As Belgium celebrated the 100th anniversary of the death of the Impressionist Belgian painter, Émile Claus, the finest paintings from all periods of his oeuvre were exhibited in Deinze (Belgium) from September 2024 to January 2025. From a Belgian private collection, The Reaper at rest by Émile Claus (1849 –1924)is an oil on canvas painted on 10 September 1905 (estimate: €100,000 –150,000)

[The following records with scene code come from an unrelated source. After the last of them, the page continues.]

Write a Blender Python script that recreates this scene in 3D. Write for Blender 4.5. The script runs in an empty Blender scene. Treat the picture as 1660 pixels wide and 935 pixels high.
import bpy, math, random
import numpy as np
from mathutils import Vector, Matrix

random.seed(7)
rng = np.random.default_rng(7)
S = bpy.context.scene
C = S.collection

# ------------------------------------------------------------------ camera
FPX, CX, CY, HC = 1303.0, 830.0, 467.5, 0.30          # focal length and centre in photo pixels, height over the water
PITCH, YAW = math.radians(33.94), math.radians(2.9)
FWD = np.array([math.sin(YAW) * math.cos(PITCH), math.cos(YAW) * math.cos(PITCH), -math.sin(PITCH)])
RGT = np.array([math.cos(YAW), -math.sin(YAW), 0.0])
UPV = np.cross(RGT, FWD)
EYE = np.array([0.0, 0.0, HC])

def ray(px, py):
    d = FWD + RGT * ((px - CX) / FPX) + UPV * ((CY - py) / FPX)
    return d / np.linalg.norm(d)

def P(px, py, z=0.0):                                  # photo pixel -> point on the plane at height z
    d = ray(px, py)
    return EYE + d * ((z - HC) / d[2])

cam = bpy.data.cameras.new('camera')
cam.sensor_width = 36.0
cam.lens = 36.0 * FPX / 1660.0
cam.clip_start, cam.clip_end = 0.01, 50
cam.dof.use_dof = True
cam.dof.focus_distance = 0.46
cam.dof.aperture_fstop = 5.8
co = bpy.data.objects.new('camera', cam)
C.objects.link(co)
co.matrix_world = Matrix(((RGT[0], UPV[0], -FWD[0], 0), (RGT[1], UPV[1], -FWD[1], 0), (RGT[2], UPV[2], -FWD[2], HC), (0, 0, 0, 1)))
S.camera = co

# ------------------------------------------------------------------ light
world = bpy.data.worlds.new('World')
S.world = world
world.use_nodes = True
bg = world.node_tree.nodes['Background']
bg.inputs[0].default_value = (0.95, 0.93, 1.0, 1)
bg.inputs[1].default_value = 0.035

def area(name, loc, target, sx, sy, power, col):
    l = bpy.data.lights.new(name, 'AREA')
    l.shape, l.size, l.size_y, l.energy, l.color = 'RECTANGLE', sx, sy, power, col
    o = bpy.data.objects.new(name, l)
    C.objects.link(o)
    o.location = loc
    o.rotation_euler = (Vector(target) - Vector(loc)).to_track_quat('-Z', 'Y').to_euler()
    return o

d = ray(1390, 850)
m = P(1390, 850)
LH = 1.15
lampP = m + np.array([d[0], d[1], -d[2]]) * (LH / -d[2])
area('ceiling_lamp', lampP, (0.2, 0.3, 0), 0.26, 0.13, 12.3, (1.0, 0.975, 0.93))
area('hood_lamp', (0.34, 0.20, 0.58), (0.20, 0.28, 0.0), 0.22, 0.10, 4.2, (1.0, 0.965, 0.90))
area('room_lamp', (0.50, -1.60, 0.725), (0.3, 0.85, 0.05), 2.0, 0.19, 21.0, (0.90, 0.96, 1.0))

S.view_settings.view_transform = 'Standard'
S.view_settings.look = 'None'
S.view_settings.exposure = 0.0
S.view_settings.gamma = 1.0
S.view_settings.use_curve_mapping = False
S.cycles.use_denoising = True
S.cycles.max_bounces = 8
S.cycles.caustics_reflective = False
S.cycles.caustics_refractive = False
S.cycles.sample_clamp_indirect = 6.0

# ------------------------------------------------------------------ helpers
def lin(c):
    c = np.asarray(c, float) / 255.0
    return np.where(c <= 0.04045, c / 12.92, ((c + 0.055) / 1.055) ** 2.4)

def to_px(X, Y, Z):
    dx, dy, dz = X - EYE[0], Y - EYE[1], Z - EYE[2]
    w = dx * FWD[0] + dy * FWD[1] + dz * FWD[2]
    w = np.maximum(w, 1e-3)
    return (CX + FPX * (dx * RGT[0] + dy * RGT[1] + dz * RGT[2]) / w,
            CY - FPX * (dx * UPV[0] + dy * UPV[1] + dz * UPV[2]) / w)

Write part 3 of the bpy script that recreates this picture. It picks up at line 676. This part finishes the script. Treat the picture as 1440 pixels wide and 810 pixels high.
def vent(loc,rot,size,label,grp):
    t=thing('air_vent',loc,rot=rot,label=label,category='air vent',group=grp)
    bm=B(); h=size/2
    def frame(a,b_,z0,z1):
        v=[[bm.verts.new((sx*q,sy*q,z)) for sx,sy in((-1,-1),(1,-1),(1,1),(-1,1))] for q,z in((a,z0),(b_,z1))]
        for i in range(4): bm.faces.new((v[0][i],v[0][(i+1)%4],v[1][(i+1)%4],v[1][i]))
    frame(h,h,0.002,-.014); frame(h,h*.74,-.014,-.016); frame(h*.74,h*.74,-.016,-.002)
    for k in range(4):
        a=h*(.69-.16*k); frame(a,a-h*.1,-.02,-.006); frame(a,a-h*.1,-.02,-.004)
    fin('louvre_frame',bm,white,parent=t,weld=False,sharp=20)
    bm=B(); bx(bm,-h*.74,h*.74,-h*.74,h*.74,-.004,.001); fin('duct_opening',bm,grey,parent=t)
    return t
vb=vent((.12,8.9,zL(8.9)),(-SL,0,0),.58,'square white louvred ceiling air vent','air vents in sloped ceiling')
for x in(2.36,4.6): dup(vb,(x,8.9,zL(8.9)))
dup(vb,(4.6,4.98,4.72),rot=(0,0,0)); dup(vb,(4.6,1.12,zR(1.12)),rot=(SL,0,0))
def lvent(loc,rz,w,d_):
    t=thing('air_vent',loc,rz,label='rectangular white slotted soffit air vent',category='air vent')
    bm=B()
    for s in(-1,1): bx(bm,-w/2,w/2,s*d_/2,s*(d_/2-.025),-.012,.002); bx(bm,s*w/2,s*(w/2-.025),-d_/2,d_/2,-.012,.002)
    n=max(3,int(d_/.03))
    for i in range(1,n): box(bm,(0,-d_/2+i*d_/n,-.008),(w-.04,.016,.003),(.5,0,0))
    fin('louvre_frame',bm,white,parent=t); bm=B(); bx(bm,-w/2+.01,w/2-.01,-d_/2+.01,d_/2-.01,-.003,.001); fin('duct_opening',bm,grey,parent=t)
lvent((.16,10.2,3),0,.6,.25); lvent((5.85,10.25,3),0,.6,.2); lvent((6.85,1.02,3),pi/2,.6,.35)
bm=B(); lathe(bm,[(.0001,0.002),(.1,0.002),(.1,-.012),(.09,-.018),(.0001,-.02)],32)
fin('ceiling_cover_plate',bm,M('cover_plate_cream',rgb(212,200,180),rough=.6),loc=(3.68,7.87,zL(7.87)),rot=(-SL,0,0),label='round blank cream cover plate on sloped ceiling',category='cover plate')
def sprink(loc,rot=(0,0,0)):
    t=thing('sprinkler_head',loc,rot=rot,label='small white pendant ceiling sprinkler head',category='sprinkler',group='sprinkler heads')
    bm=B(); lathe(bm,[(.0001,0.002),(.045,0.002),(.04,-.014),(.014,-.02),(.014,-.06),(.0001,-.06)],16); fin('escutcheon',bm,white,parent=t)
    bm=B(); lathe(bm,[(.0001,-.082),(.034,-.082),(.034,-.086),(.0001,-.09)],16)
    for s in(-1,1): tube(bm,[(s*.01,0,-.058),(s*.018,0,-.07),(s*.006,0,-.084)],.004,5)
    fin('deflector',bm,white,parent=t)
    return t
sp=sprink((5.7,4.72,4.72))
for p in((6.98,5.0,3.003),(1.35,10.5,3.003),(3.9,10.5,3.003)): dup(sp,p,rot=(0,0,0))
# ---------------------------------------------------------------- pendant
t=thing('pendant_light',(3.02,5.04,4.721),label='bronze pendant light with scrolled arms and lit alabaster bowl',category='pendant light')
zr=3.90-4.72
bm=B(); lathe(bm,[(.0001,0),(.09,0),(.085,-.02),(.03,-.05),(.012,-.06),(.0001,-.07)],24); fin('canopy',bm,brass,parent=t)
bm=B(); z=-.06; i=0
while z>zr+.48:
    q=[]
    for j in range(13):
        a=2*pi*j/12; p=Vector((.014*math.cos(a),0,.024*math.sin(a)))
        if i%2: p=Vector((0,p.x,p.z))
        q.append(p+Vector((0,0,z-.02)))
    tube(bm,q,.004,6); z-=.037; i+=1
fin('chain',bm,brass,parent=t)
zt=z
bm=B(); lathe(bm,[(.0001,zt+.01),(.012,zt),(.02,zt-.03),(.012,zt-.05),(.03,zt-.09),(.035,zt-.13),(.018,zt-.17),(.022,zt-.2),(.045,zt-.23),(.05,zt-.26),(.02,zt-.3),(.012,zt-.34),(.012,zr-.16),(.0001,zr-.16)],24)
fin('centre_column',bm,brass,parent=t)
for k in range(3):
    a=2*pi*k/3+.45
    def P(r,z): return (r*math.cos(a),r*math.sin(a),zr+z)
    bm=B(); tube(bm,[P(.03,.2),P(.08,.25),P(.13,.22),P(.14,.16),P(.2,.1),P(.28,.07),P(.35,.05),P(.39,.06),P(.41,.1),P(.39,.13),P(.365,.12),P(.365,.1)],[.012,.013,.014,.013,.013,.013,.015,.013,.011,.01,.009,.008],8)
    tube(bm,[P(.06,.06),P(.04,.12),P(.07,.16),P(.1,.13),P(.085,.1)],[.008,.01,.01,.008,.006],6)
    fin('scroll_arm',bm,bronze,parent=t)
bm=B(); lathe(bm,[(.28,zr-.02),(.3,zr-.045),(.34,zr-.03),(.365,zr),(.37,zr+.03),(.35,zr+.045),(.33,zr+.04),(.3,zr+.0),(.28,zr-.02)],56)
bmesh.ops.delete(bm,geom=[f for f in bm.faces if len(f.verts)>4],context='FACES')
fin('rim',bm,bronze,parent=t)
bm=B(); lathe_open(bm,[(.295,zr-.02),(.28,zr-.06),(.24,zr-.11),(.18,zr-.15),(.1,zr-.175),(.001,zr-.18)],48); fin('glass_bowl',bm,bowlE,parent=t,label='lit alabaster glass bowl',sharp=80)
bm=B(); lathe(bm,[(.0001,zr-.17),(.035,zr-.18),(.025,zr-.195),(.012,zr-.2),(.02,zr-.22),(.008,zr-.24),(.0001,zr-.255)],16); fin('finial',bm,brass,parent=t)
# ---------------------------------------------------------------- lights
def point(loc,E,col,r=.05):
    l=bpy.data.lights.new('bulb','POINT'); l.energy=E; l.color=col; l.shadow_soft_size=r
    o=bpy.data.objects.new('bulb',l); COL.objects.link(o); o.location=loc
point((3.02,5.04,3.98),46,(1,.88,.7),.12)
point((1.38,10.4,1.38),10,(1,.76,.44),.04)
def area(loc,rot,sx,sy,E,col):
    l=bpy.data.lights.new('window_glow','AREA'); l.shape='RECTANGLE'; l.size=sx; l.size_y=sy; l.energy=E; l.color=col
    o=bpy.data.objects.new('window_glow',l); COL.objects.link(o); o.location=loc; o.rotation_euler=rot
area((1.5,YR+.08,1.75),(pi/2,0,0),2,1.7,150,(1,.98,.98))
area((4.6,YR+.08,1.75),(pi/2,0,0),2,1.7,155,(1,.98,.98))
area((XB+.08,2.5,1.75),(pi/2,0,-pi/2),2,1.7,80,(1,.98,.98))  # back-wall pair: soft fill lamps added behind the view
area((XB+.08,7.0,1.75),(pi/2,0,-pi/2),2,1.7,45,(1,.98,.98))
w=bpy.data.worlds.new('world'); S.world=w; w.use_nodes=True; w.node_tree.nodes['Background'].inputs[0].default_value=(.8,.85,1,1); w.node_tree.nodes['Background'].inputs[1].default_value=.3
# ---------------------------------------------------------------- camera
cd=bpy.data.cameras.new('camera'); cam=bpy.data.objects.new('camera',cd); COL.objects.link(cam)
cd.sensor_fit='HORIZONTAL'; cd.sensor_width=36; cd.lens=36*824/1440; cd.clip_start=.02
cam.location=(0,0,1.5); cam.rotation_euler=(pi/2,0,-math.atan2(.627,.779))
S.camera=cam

Another rare and iconic painting by Gustave Van De Woestyne (1881 –1947) is Boerenkop from 1911 (estimate: €80,000 –120,000). The artist belonged to the so-called "First Group of Latem", a group of artists who worked in the rural village of Sint-Martens-Latem on the banks of the Lys, near Ghent. He was the brother of the Flemish poet Karel Van de Woestyne. He is famous for his portraits of peasants.
Gustave Van de Woestyne's Boerenkop is a striking study of expression depicting a peasant. Although Van de Woestyne was known to paint his friends and family, he also frequently depicted typologies drawn from his memories and imagination. Boerenkop might be a character conjured from Van de Woestyne's mind.

Other highlights of the sale include:

Quai à Veere by Théo Van Rysselberghe (1862-1926), oil on canvas painted in 1906 (estimate: €180,000 – 250,000). The authenticity of this work has been confirmed by Olivier Bertrand. This work will be included in the forthcoming Théo Van Rysselberghe catalogue raisonné, currently being prepared by Olivier Bertrand.